- [Exercise aim]: Return the material word for word. Do not include pictures.

- [Dataset excerpt]:
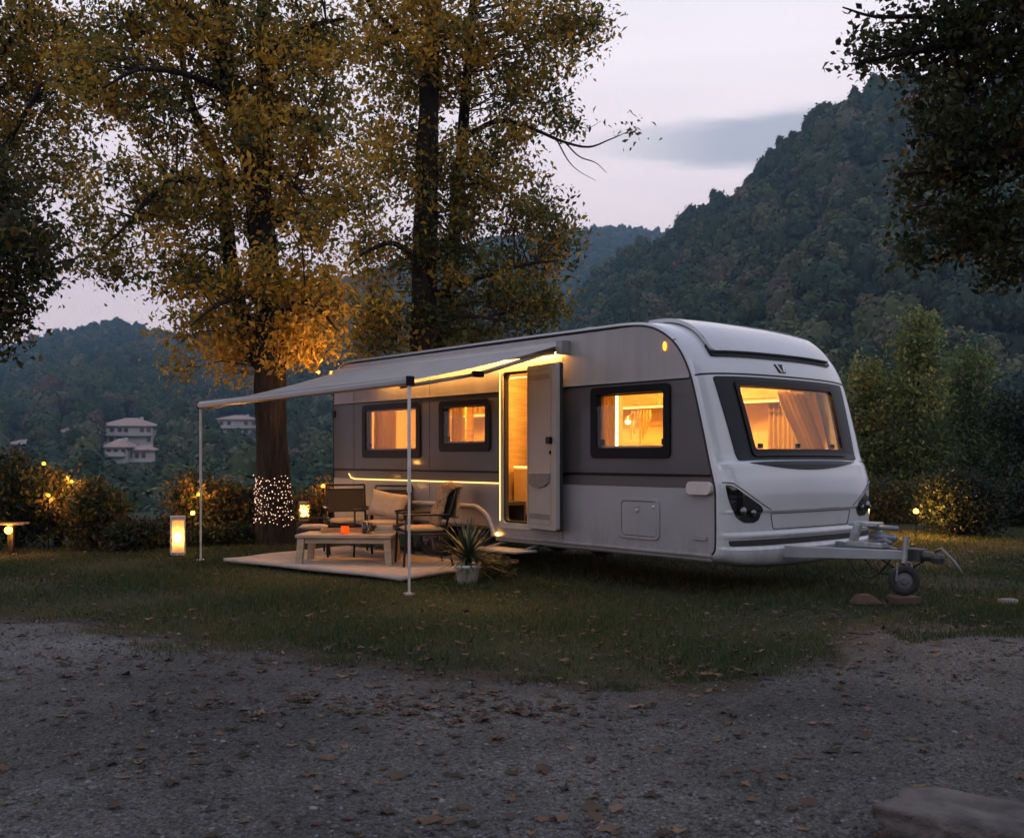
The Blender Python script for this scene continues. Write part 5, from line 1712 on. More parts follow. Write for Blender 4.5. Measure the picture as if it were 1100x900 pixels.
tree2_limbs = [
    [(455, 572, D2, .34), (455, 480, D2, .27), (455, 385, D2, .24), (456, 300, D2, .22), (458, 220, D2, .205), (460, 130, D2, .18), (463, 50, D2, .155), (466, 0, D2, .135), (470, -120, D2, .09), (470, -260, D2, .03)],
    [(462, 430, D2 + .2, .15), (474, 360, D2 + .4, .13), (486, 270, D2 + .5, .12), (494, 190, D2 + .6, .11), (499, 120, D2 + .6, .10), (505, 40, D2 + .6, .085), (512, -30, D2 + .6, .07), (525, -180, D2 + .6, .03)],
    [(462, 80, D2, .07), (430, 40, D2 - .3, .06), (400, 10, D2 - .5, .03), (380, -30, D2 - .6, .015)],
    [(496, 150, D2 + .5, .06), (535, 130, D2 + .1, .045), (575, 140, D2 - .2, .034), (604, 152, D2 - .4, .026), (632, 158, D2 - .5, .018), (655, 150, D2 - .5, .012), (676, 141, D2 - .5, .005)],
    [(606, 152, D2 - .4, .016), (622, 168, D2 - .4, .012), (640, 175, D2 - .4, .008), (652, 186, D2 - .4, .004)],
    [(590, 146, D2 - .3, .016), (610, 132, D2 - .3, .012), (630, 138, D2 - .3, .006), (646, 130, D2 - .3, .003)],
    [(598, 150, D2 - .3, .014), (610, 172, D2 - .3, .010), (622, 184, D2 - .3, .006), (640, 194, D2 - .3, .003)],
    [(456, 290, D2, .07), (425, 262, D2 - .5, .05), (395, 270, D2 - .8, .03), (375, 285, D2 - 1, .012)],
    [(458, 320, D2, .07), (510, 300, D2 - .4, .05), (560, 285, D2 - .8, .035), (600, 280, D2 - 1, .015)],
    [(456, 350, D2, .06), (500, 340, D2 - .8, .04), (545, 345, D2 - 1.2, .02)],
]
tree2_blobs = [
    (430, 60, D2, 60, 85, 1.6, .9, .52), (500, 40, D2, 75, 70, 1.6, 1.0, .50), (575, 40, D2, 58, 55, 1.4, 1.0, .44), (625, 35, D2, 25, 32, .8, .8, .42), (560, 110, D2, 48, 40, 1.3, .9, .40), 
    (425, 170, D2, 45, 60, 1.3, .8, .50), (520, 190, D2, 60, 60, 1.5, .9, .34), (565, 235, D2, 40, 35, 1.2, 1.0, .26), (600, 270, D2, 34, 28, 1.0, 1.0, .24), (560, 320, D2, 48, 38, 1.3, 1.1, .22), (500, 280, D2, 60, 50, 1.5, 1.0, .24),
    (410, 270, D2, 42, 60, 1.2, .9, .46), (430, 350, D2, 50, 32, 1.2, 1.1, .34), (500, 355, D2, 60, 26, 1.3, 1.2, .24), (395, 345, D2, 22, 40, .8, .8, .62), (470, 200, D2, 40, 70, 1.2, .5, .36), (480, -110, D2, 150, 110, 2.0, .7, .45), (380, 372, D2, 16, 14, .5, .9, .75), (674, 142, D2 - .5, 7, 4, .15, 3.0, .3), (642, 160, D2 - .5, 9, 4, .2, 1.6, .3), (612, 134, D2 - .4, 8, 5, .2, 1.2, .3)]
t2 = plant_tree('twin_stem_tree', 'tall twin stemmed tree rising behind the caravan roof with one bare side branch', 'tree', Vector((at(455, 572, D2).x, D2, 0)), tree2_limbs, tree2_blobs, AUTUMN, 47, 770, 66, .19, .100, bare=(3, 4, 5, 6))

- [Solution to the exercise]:
The Blender Python script for this scene continues. Write part 5, from line 1712 on. More parts follow. Write for Blender 4.5. Measure the picture as if it were 1100x900 pixels.
tree2_limbs = [
    [(455, 572, D2, .34), (455, 480, D2, .27), (455, 385, D2, .24), (456, 300, D2, .22), (458, 220, D2, .205), (460, 130, D2, .18), (463, 50, D2, .155), (466, 0, D2, .135), (470, -120, D2, .09), (470, -260, D2, .03)],
    [(462, 430, D2 + .2, .15), (474, 360, D2 + .4, .13), (486, 270, D2 + .5, .12), (494, 190, D2 + .6, .11), (499, 120, D2 + .6, .10), (505, 40, D2 + .6, .085), (512, -30, D2 + .6, .07), (525, -180, D2 + .6, .03)],
    [(462, 80, D2, .07), (430, 40, D2 - .3, .06), (400, 10, D2 - .5, .03), (380, -30, D2 - .6, .015)],
    [(496, 150, D2 + .5, .06), (535, 130, D2 + .1, .045), (575, 140, D2 - .2, .034), (604, 152, D2 - .4, .026), (632, 158, D2 - .5, .018), (655, 150, D2 - .5, .012), (676, 141, D2 - .5, .005)],
    [(606, 152, D2 - .4, .016), (622, 168, D2 - .4, .012), (640, 175, D2 - .4, .008), (652, 186, D2 - .4, .004)],
    [(590, 146, D2 - .3, .016), (610, 132, D2 - .3, .012), (630, 138, D2 - .3, .006), (646, 130, D2 - .3, .003)],
    [(598, 150, D2 - .3, .014), (610, 172, D2 - .3, .010), (622, 184, D2 - .3, .006), (640, 194, D2 - .3, .003)],
    [(456, 290, D2, .07), (425, 262, D2 - .5, .05), (395, 270, D2 - .8, .03), (375, 285, D2 - 1, .012)],
    [(458, 320, D2, .07), (510, 300, D2 - .4, .05), (560, 285, D2 - .8, .035), (600, 280, D2 - 1, .015)],
    [(456, 350, D2, .06), (500, 340, D2 - .8, .04), (545, 345, D2 - 1.2, .02)],
]
tree2_blobs = [
    (430, 60, D2, 60, 85, 1.6, .9, .52), (500, 40, D2, 75, 70, 1.6, 1.0, .50), (575, 40, D2, 58, 55, 1.4, 1.0, .44), (625, 35, D2, 25, 32, .8, .8, .42), (560, 110, D2, 48, 40, 1.3, .9, .40), 
    (425, 170, D2, 45, 60, 1.3, .8, .50), (520, 190, D2, 60, 60, 1.5, .9, .34), (565, 235, D2, 40, 35, 1.2, 1.0, .26), (600, 270, D2, 34, 28, 1.0, 1.0, .24), (560, 320, D2, 48, 38, 1.3, 1.1, .22), (500, 280, D2, 60, 50, 1.5, 1.0, .24),
    (410, 270, D2, 42, 60, 1.2, .9, .46), (430, 350, D2, 50, 32, 1.2, 1.1, .34), (500, 355, D2, 60, 26, 1.3, 1.2, .24), (395, 345, D2, 22, 40, .8, .8, .62), (470, 200, D2, 40, 70, 1.2, .5, .36), (480, -110, D2, 150, 110, 2.0, .7, .45), (380, 372, D2, 16, 14, .5, .9, .75), (674, 142, D2 - .5, 7, 4, .15, 3.0, .3), (642, 160, D2 - .5, 9, 4, .2, 1.6, .3), (612, 134, D2 - .4, 8, 5, .2, 1.2, .3)]
t2 = plant_tree('twin_stem_tree', 'tall twin stemmed tree rising behind the caravan roof with one bare side branch', 'tree', Vector((at(455, 572, D2).x, D2, 0)), tree2_limbs, tree2_blobs, AUTUMN, 47, 770, 66, .19, .100, bare=(3, 4, 5, 6))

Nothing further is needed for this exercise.